I suppose my original notion goes hand-in-hand with the first part of this series, user-created content. But even so, if modern crafting systems even had something akin to Final Fantasy 7’s materia system (where pre-defined pieces could be inter-locked to create new effects), it would feel so much better to use. That opens up not only the possibility of repeatable content, but also that of discovering just what can work and what can’t!
I suppose I’ll end on one more story on why even a “materia-like” crafting system could be beneficial. I remember playing Might and Magic VI: The Mandate of Heaven a few years back. In the game was a sort of potion system, where you could mix two potions together to get some random effect — but if you mixed the wrong potions, they could explode and kill a party member! I’m not advocating such harsh punishments, but I remember going to GameFAQs to look up what potion combinations worked and which didn’t, and found a goldmine of social activity in the forums. There were notes being compared, effects being measured, and all sorts of other things. In an MMO, where the goal is to increase sociability between players, this can only be seen as a good thing, can’t it?
April 30, 2009 at 4:06 pm
I couldn’t agree more. Creating your own items is incredibly satisfying. When I created a mod for Neverwinter Nights, I spent days (and nights) creating the coolest new quest rewards, and even giving some items back stories. The problem for MMOs though is that it could allow you to create items that are far too powerful, or create a simple mod that just drops a brilliant weapon so you can then use it in the rest of the game and make even the developers’ own content too easy, but I guess that comes back to the moderation and QC/QA I suggested user-generated content would require.
May 6, 2009 at 11:45 am
Dude, if you thought that there were enough social interaction for crafting in such games, you should have checked Legend of Mana for PS1 in its golden days. The game has THE MOST complete and complex craft system that I have ever seen. Do find the game and check in out if you don’t believe me. People WISH any other game had a crafting system so unique and complete as that one.
May 1, 2009 at 5:08 pm
EVE Online. By the time you get into the Industry side of EVE you realize that “Crafting” just doesn’t do it justice. There’s a whole host of factors that contribute to this, but I’ll hit on the high ones.

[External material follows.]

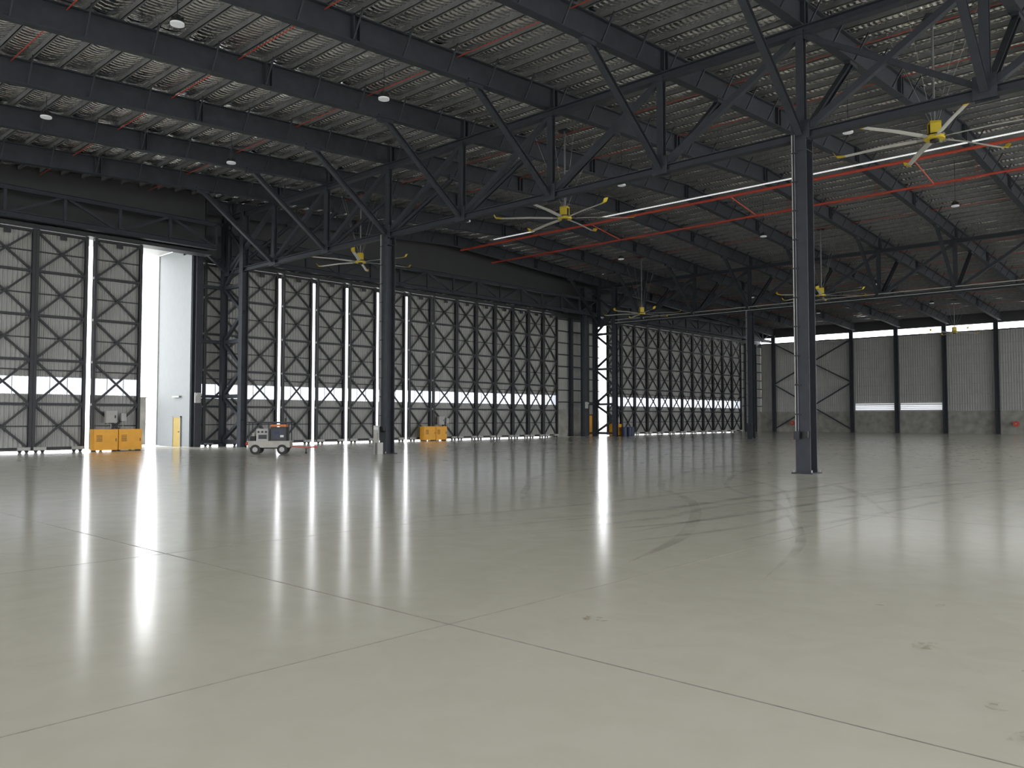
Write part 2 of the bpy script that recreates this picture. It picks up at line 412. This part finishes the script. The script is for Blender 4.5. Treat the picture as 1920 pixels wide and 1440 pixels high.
mb=MB(); mb.box(62.7,63.5,47.86,47.95,0,1.95,YEL); mb.box(62.6,62.7,47.84,47.98,0,2.05,DSTEEL); mb.box(63.5,63.6,47.84,47.98,0,2.05,DSTEEL); mb.box(62.6,63.6,47.84,47.98,1.95,2.05,DSTEEL); mb.box(62.78,62.9,47.82,47.86,.9,.94,BLACK); mb.obj('door_2')
# ------------------------------------------------------------------ end wall
EY=[46.1]+[36.3-5.1*k for k in range(0,11)]
mb=MB()
mb.box(XE,XE+.2,YB,YD,0,2.5,CONC)
corr(mb,YB,YD,XE+.02,2.5,11.25,ECLAD,.25,'y')
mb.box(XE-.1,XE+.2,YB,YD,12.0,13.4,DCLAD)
mb.obj('wall_end')
mb=MB()
for y in EY:
    mb.ibeam((XE-.35,y,0),(XE-.35,y,12.3),.3,.45,.03,STEEL)
for k in range(8): mb.beam((XE-.06,YB,3.3+k*1.08),(XE-.06,YD,3.3+k*1.08),.05,.07,LGREY)
mb.beam((XE-.1,YB,11.25),(XE-.1,YD,11.25),.2,.12,STEEL)
for a,c in ((46.1,36.3),(-4.5,-9.6)):
    for z0,z1 in ((.3,6),(6,11.2)):
        mb.beam((XE-.3,a,z0),(XE-.3,c,z1),.14,.14,STEEL); mb.beam((XE-.35,a,z1),(XE-.35,c,z0),.14,.14,STEEL)
mb.obj('end_wall_frame')
GLOW=emis('louvre_glow',(.9,.93,.97),.7)
for i,(a,c) in enumerate(((26.5,30.9),(31.6,36.0))):
    mb=MB()
    mb.box(XE-.06,XE-.02,a,c,2.6,3.45,GLOW)
    for k in range(5): mb.box(XE-.1,XE-.06,a,c,2.6+k*.2,2.65+k*.2,LGREY)
    mb.box(XE-.1,XE-.05,a-.05,a,2.55,3.5,LGREY); mb.box(XE-.1,XE-.05,c,c+.05,2.55,3.5,LGREY)
    mb.obj('window_%d'%(i+1))
def reel():
    mb=MB(); mb.cyl((0,0,0),(-.06,0,0),.3,RED,20); mb.cyl((-.06,0,0),(-.2,0,0),.2,BLACK,20); mb.cyl((-.2,0,0),(-.26,0,0),.3,RED,20); mb.cyl((-.26,0,0),(-.3,0,0),.07,LGREY,10)
    mb.box(-.06,.25,-.05,.05,-.08,.08,RED); return mb.mesh('fire_hose_reel')
rm=reel(); inst('fire_hose_reel',rm,(XE-.26,43.7,1.1)); inst('fire_hose_reel',rm,(XE-.26,19.3,1.1))
mb=MB()
for ya,yb in ((YB,8),(42,YD)):  # unseen wall, its wide gap added to let sky light onto the floor
    mb.box(XL-.2,XL,ya,yb,0,2.5,CONC); corr(mb,ya,yb,XL-.05,2.5,13.0,CLAD,.25,'y')
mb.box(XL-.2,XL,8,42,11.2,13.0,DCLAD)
for y in (8.2,41.8): mb.ibeam((XL+.3,y,0),(XL+.3,y,11.6),.3,.4,.03,STEEL)
mb.obj('wall_left')
mb=MB(); mb.box(XL,XE,YB-.2,YB,12.0,16.3,DCLAD)
for x in (24.7,62.3,XE-.3): mb.ibeam((x,YB+.3,0),(x,YB+.3,12.5),.5,.5,.03,STEEL)
mb.obj('wall_back')
# ------------------------------------------------------------------ pipes & ridge glow strip
mb=MB()
def pipe(x,z,r,y0=YB+.3,y1=46,drops=True):
    mb.cyl((x,y0,z),(x,y1,z),r,RED,8)
    if drops:
        for y in RY:
            if y0<y<y1: mb.cyl((x,y+.3,z),(x,y+.3,zr(x)+RD+.02),.012,RED,5)
pipe(44.1,14.85,.08); pipe(47.6,14.35,.06)
for x in (3,8.5,14,19.5,29.5,34,38.5,52,57,67,72,77,82,87,93): pipe(x,zr(x)+RD-.12,.018,drops=False)
for y in (12.8,23.,33.3): mb.cyl((44.1,y,14.85),(47.6,y,14.35),.04,RED,6)
mb.obj('sprinkler_pipes')
mb=MB()
for y0,y1 in ((-14,10.),(10.2,32),(38,42)):
    mb.box(43.62,43.7,y0,y1,15.0,15.05,RIDGE); mb.box(43.6,43.72,y0,y1,15.05,15.08,LGREY)
mb.obj('ridge_glow_strip')
mb=MB(); mb.box(61.97,62.03,YB+1,44,ZB+.25,ZB+.31,LGREY); mb.box(61.92,61.97,YB+1,44,ZB-.03,ZB+.02,LGREY)
for y in RY[:-1]: mb.box(61.98,62.3,y-.03,y+.03,ZB+.13,ZB+.25,LGREY)
mb.obj('cable_tray')
# ------------------------------------------------------------------ high bay lights
def bay(L):
    mb=MB(); mb.cyl((0,0,0),(0,0,.05),.2,LAMP,20); mb.cyl((0,0,.05),(0,0,.12),.23,BLACK,20,.18); mb.cyl((0,0,.12),(0,0,.28),.1,BLACK,12)
    mb.cyl((0,0,.28),(0,0,L),.012,STEEL,5)
    for k in range(8):
        t=k*math.pi/4; mb.beam((.1*math.cos(t),.1*math.sin(t),.19),(.17*math.cos(t),.17*math.sin(t),.15),.015,.1,BLACK)
    return mb
for x in (3,10.6,18.2,33,48.5,69,84):
    me=bay(zr(x)+RD+.02-13.15 if x<60 else zr(x)+RD+.02-12.6).mesh('high_bay_light')
    for y in (1.,12.,23.,33.9): inst('high_bay_light',me,(x,y,13.15 if x<60 else 12.6))
# ------------------------------------------------------------------ fans
def fan(L,R=3.3):
    mb=MB()
    mb.cyl((0,0,-.06),(0,0,.04),.32,FYEL,20); mb.cyl((0,0,.04),(0,0,.1),.26,BLACK,20)
    mb.box(-.14,.14,-.14,.14,.1,.45,BLACK); mb.box(-.17,-.12,-.17,.17,.08,.5,FYEL); mb.box(.12,.17,-.17,.17,.08,.5,FYEL); mb.box(-.17,.17,-.17,.17,.46,.52,FYEL)
    mb.cyl((0,0,-.14),(0,0,-.06),.14,BLACK,14)
    mb.cyl((0,0,.5),(0,0,L),.04,PURL,8); mb.box(-.25,.25,-.25,.25,L-.05,L,STEEL); mb.cyl((0,0,L-.35),(0,0,L-.2),.09,PURL,8)
    for k in range(4):
        t=math.pi/4+k*math.pi/2; mb.cyl((.12*math.cos(t),.12*math.sin(t),.5),(1.6*math.cos(t),1.6*math.sin(t),L),.006,LGREY,4)
    for k in range(6):
        t=k*math.pi/3; R3=Matrix.Rotation(t,3,'Z')
        def sec(r,w,zz,tw):
            pts=[(-w*.5,0),(-w*.2,.022),(w*.25,.018),(w*.5,0),(w*.2,-.008),(-w*.3,-.01)]
            o=[]
            for a,c in pts:
                y=a*math.cos(tw)-c*math.sin(tw); z=a*math.sin(tw)+c*math.cos(tw)
                o.append(R3@Vector((r,y,zz+z)))
            return o
        S=[(.2,.16,-.01,.25,LGREY),(.55,.16,0,.25,ALU),(.6,.2,0,.22,ALU),(R*.5,.19,.02,.2,ALU),(R*.88,.17,-.01,.17,FYEL),(R*.97,.2,.02,.2,FYEL),(R,.24,.16,.3,FYEL)]
        for A,B in zip(S[:-1],S[1:]):
            P=sec(*A[:4]);Q=sec(*B[:4])
            for j in range(6):
                q=(j+1)%6; mb.face([P[j],P[q],Q[q],Q[j]],A[4])
        mb.face(sec(*S[-1][:4]),FYEL)
    return mb
for i,(x,y,z,a) in enumerate(((29.2,7.8,11.0,.55),(29.4,23.7,11.,.2),(29.5,39.4,11.,.8),(57.6,23.0,10.45,.3),(57.6,38.2,10.45,.9),(57.6,7.2,10.45,.1),(90,22.6,10.3,.6),(90,37.5,10.3,.2))):
    inst('ceiling_fan',fan(zr(x)+RD+.02-z).mesh('ceiling_fan'),(x,y,z),a)
# ------------------------------------------------------------------ ground power cart
def cart():
    mb=MB()
    mb.box(-.95,.95,-.5,.5,.32,.6,CREAM); mb.box(-1.,1.,-.53,.53,.58,.63,CREAM); mb.box(-.9,.9,-.4,.4,.26,.33,BLACK)
    for x in (-.62,.6):
        for s in (-1,1):
            mb.cyl((x,s*.4,.23),(x,s*.56,.23),.23,BLACK,22); mb.cyl((x,s*.56,.23),(x,s*.575,.23),.12,LGREY,14)
        mb.cyl((x,-.45,.23),(x,.45,.23),.03,BLACK,8)
    for x in (-.92,-.02,.9):
        for s in (-.46,.46): mb.box(x-.02,x+.02,s-.02,s+.02,.6,1.48,STEEL)
    mb.box(-1.0,.98,-.54,.54,1.48,1.53,DCLAD); mb.box(-.94,.92,-.48,.48,1.45,1.48,STEEL)
    mb.box(-.6,.0,-.38,.38,.63,1.2,LGREY)
    for i in range(3): mb.cyl((-.5+i*.17,-.38,1.05),(-.5+i*.17,-.4,1.05),.05,BLACK,10)
    mb.box(-.5,-.12,-.395,-.38,.72,.92,DCLAD)
    mb.box(.05,.78,-.42,.42,.63,1.28,DCLAD); mb.box(.05,.78,-.43,.43,1.3,1.4,ORG); mb.box(.12,.72,-.435,-.42,.72,1.15,DGREY); mb.box(.2,.45,-.445,-.435,.95,1.1,BLUE)
    mb.box(.5,.66,-.445,-.435,.8,.9,SIGN); mb.cyl((.65,.2,1.42),(.65,.2,1.7),.04,BLACK,10)
    mb.box(-.9,-.66,-.3,.3,.63,.85,BLACK)
    mb.cyl((-.75,-.1,.85),(-.75,-.1,1.0),.09,CREAM,12)
    mb.cyl((-.97,-.3,.5),(-1.08,-.3,.5),.09,RED,12)
    mb.beam((1,-.2,.35),(1.75,0,.3),.05,.05,RED); mb.beam((1,.2,.35),(1.75,0,.3),.05,.05,RED); mb.cyl((1.75,0,.3),(2.1,0,.33),.03,RED,8); mb.cyl((2.1,-.09,.33),(2.1,.09,.33),.06,RED,10)
    mb.cyl((1.65,0,0.03),(1.65,0,.3),.025,BLACK,6); mb.cyl((1.65,-.03,.05),(1.65,.03,.05),.05,BLACK,10)
    return mb
o=cart().obj('ground_power_cart',(20.9,34.8,0)); o.rotation_euler=(0,0,math.radians(-40))

# ------------------------------------------------------------------ world & camera
W=bpy.data.worlds.new('World'); SC.world=W; W.use_nodes=True
bg=W.node_tree.nodes['Background']; bg.inputs['Color'].default_value=(.96,.97,1.,1); bg.inputs['Strength'].default_value=6.5
cam=bpy.data.cameras.new('Camera'); co=bpy.data.objects.new('Camera',cam); SC.collection.objects.link(co)
co.location=(0,0,1.7); co.rotation_euler=(math.radians(92.39),0,math.radians(-47.4)); cam.sensor_width=36; cam.lens=36*1533/1920; cam.clip_end=1000
SC.camera=co
SC.view_settings.view_transform='Standard'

1. All levels of industry have their place. Although you unlock more and bigger ships, smaller ships still have a place in combat due to their faster speeds. This is the equivalent of a level 1 potion still having a place in end game play.
2. Everything produced can be destroyed – either directly in combat or as cargo moving from one station to another. This creates a constant demand (think consumables in other games).

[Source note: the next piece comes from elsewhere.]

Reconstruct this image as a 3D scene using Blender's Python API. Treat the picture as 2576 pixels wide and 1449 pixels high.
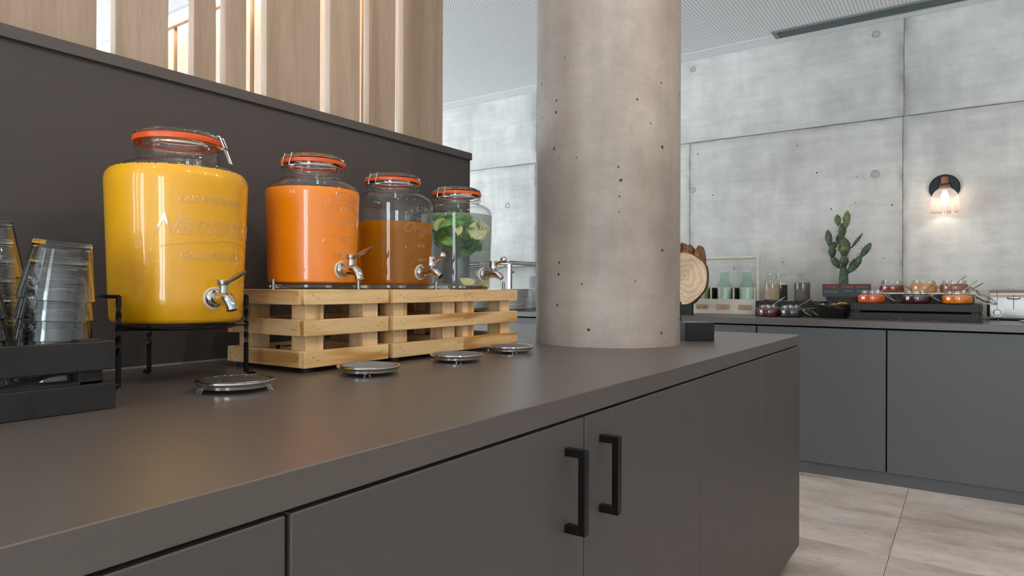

3. This is a Non-Consensual PvP game. Lots o stuff gets blown up regularly and has to be replaced.
4. The market is global. This prevents localized shortages from paralyzing the game. There is only one server. This has enormous impact on the resiliency of the market. Such is the power that prices tend to stabilize 2 weeks after a nerf/buff to the game. Only adding an entire new gaming subsystem takes more time (and in that case it’s the industry side that takes time to spool up, not the market).
5. There is a large spread in useful items by the end game. The spread of things you can build and the spread of things you can use just keeps growing since the older stuff keeps it’s usefulness even for end game players.
May 5, 2009 at 8:00 pm
[...] Part 3 – Crafting and economy 2.0 (see EVE Online’s industry) [...]
May 5, 2009 at 10:30 pm
I agree that Crafting hasn’t played a major role with me since I played EverQuest. I got better at crafting in LOTRO only because it qas required by my guild. Like you and others have said, there’s little to no point to craft items at high levels cause you can’t use them; the exception is potions to a degree.

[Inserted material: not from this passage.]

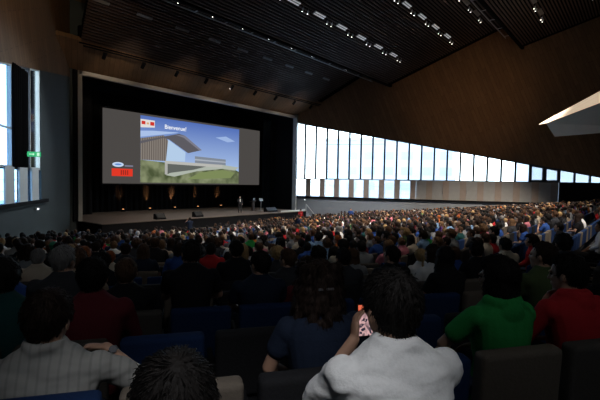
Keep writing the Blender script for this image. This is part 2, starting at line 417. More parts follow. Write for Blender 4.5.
def slide(name, pts, m, k): bm = bmesh.new(); poly(bm, [S(u, v, k) for u, v in pts]); return obj(name, bm, m, scr)
msky = emis('slide_sky', (.12, .25, .6), G); nt = msky.node_tree
g = nt.nodes.new('ShaderNodeTexCoord'); sp = nt.nodes.new('ShaderNodeSeparateXYZ'); rp = nt.nodes.new('ShaderNodeValToRGB')
nt.links.new(g.outputs['Generated'], sp.inputs[0]); nt.links.new(sp.outputs[2], rp.inputs[0]); nt.links.new(rp.outputs[0], nt.nodes['Emission'].inputs[0])
rp.color_ramp.elements[0].color = (.36, .50, .78, 1); rp.color_ramp.elements[0].position = .25
rp.color_ramp.elements[1].color = (.085, .16, .48, 1)
slide('slide_sky', [(0, 0), (1, 0), (1, 1), (0, 1)], msky, 1)
slide('slide_cloud', [(0, .68), (.30, .79), (.34, .81), (.1, .79), (0, .77)], emis('slide_cloud', (.40, .53, .80), G), 2)
slide('slide_cloud', [(.72, .80), (.86, .74), (.95, .77), (.84, .84)], emis('slide_cloud2', (.33, .46, .75), G), 2)
mg = emis('slide_grass', (.14, .17, .07), G)
def noisy(m, c1, c2, sc):
    nt = m.node_tree; n = nt.nodes.new('ShaderNodeTexNoise'); n.inputs['Scale'].default_value = sc; tcx = nt.nodes.new('ShaderNodeTexCoord')
    nt.links.new(tcx.outputs['Object'], n.inputs['Vector'])
    r = nt.nodes.new('ShaderNodeValToRGB'); r.color_ramp.elements[0].color = (*c1, 1); r.color_ramp.elements[1].color = (*c2, 1)
    r.color_ramp.elements[0].position = .35; r.color_ramp.elements[1].position = .65
    nt.links.new(n.outputs[0], r.inputs[0]); nt.links.new(r.outputs[0], nt.nodes['Emission'].inputs[0])
noisy(mg, (.07, .09, .04), (.24, .27, .15), .9)
slide('slide_lawn', [(0, 0), (1, 0), (1, .22), (.86, .32), (.6, .30), (.2, .32), (0, .34)], mg, 2)
slide('slide_path', [(.22, .12), (.30, .10), (.52, .20), (.80, .26), (.95, .24), (1, .30), (.8, .33), (.55, .28), (.3, .20)], emis('slide_path', (.42, .46, .40), G), 4)
slide('slide_lawn', [(.42, .06), (.9, .1), (.95, .2), (.8, .24), (.55, .18)], emis('slide_lawn2', (.20, .25, .10), G), 5)
mwd = emis('slide_wood', (.2, .17, .14), G)
nt = mwd.node_tree; w_ = nt.nodes.new('ShaderNodeTexWave'); w_.inputs['Scale'].default_value = 1.3; tcx = nt.nodes.new('ShaderNodeTexCoord'); r = nt.nodes.new('ShaderNodeValToRGB')
nt.links.new(tcx.outputs['Object'], w_.inputs['Vector']); nt.links.new(w_.outputs[0], r.inputs[0]); nt.links.new(r.outputs[0], nt.nodes['Emission'].inputs[0])
r.color_ramp.elements[0].color = (.12, .10, .09, 1); r.color_ramp.elements[1].color = (.26, .23, .20, 1)
slide('slide_building', [(0, .34), (.22, .34), (.24, .66), (.2, .74), (0, .66)], mwd, 3)
slide('slide_glass', [(.22, .34), (.40, .35), (.405, .50), (.24, .68)], emis('slide_glass', (.45, .60, .80), G), 4)
slide('slide_roof', [(0, .62), (.34, .79), (.40, .77), (.57, .56), (.43, .49), (.25, .68), (.2, .70), (0, .58)], emis('slide_roof', (.11, .105, .12), G), 5)
slide('slide_roof_edge', [(.30, .77), (.40, .77), (.57, .56), (.55, .545), (.385, .735)], emis('slide_roof2', (.2, .2, .25), G), 6)
slide('slide_terrace', [(.21, .30), (.8, .28), (.8, .33), (.21, .345)], emis('slide_terrace', (.48, .48, .45), G), 6)
slide('slide_terrace', [(.21, .13), (.235, .13), (.235, .31), (.21, .31)], emis('slide_terrace2', (.42, .42, .40), G), 6)
slide('slide_foyer', [(.235, .15), (.48, .22), (.62, .285), (.235, .30)], emis('slide_foyer', (.12, .13, .12), G), 5)
slide('slide_far_building', [(.50, .34), (.84, .32), (.84, .43), (.5, .45)], emis('slide_far', (.22, .25, .30), G), 3)
slide('slide_far_building', [(.5, .38), (.84, .37), (.84, .39), (.5, .405)], emis('slide_far2', (.40, .44, .50), G), 4)
slide('slide_logo_box', [(0, .82), (.12, .84), (.12, .945), (0, .945)], emis('slide_white', (.75, .72, .70), G), 6)
mred = emis('slide_red', (.62, .035, .025), G)
slide('slide_logo_mark', [(.008, .87), (.04, .87), (.04, .92), (.008, .92)], mred, 7)
slide('slide_logo_mark', [(.08, .865), (.115, .865), (.115, .92), (.08, .92)], mred, 7)
slide('slide_logo_mark', [(.05, .875), (.07, .875), (.07, .905), (.05, .905)], emis('slide_ochre', (.7, .4, .2), G), 7)
def text(name, s, loc, size, m, parent, rot=(PI / 2, 0, 0), bold=0, ext=0):
    cu = bpy.data.curves.new(name, 'FONT'); cu.body = s; cu.size = size; cu.offset = bold; cu.extrude = ext
    tmp = bpy.data.objects.new('tmp', cu); C.objects.link(tmp); bpy.context.view_layer.update()
    me = bpy.data.meshes.new_from_object(tmp.evaluated_get(bpy.context.evaluated_depsgraph_get())); bpy.data.objects.remove(tmp)
    o = link(name, me, None, parent); me.materials.clear(); me.materials.append(m); o.location = loc; o.rotation_euler = rot; return o
mwt = emis('slide_text_white', (.95, .97, 1), G)
text('lettering', 'Bienvenue!', S(.205, .845, 8), .60, mwt, scr, bold=.006)
mred2 = emis('logo_red', (.75, .04, .02), G)
def P2(x, h, k=3): return Vector((SD * x, SD - .02 - .004 * k, CZ + h))
bm = bmesh.new(); poly(bm, [P2(.523, .28), P2(.577, .28), P2(.577, .98), P2(.523, .98)]); obj('logo_banner', bm, mred2, scr)
md = emis('logo_dark', (.22, .02, .015), G); bm = bmesh.new()
for j in range(4): poly(bm, [P2(.546 + j * .0055, .4, 4), P2(.5485 + j * .0055, .4, 4), P2(.5485 + j * .0055, .85, 4), P2(.546 + j * .0055, .85, 4)])
obj('logo_bars', bm, md, scr)
bm = bmesh.new(); pts = [P2(.539 + .0145 * math.cos(a * PI / 12), 1.35 + .22 * math.sin(a * PI / 12)) for a in range(24)]; poly(bm, pts); obj('logo_oval', bm, emis('logo_oval', (.55, .68, .9), G), scr)
bm = bmesh.new(); pts = [P2(.539 + .009 * math.cos(a * PI / 12), 1.36 + .08 * math.sin(a * PI / 12), 4) for a in range(24)]; poly(bm, pts); obj('logo_oval_mark', bm, emis('logo_oval2', (.12, .25, .6), G), scr)
bm = bmesh.new(); poly(bm, [P2(.556, 1.18), P2(.578, 1.18), P2(.578, 1.32), P2(.556, 1.32)]); obj('logo_caption', bm, emis('logo_cap', (.2, .2, .28), G), scr)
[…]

I would like to know that I can get into crafting easily and produce articles of armor & weapons with friends by buying/trading items and combining items together.
May 6, 2009 at 1:34 am
SWG definitely had an amazing crafting system. Best items were crafted every crafted item had quality that reflected the crafters work. You could make a name and career out of being a weaponsmith or armorsmith or even cook.
The idea that as a crafter the time i take to get the best quality supplies and gear for crafting that creates an item that can be better than the competition is awsome. This ties directly to the i want to customize my toon.
Having the resource system added incentives to play every day, and a supply side to the manufacturing.
Eve has some of this as well ( i don’t play but friends do). Maybe it has it all i will have to talk to them.. SWG definitely deserves a mention on the crafting post tho
May 7, 2009 at 5:01 pm
I have to agree that SWG needs a mention, at least in its early form, as one of the big crafting pioneers of MMOs. I’d really like to see a closer marriage between the raid groups and the crafters to really bring that aspect of MMOs to a new level. SWG had something close to that but make it an even larger aspect such as the raid group goes and loots some great crafting enhancement or piece of a weapon type that needs a crafter to use it but makes a weapon that is stronger than one you could loot.
This is a little closer to user generated contented perhaps, but allowing great customization of the look of the weapon by the crafter. Two people might have the same weapon, but they both look different and have their own character. For an art style like WoW this might not work, but allow crafters to change the blades, handles, hand-guards, etc of weapons to give it a customization maybe not the same as character creation, but in similar spirit.
May 7, 2009 at 5:06 pm
Just for those scratching their heads, “SWG” is Star Wars Galaxies.
May 13, 2009 at 11:18 am
[...] content How to create the perfect MMO – Part 2 – Persistence and story telling How to create the perfect MMO – Part 3 – Crafting How to create the perfect MMO – Part 4 – Character customisation How [...]
May 17, 2009 at 5:08 pm
Why these companies haven’t managed to get this right is beyond me. It’s something that has a large following in these games,and yet the developers just don’t put the time/energy into fully realizing the potential. if a game has player housing of some kind (and every MMO should, because again there’s a large segment of the players that want it) then basically any item I see should be craftable, the lamp on npc X’s desk should be craftable. Not to mention any item of weapon/armor. The ides that something that drops can be reverse engineered makes sense, shouldn’t be easy, and the materials to reproduce it shouldn’t necessarily be easy to aquire, major skills may be needed, there may be good chance of failure, etc. I love the idea of being able to use crafting to upgrade/personalize/customize a drop or quest item. I also believe item wear should be a general mechanic in these games, it’s realistic and good for the in-game economy.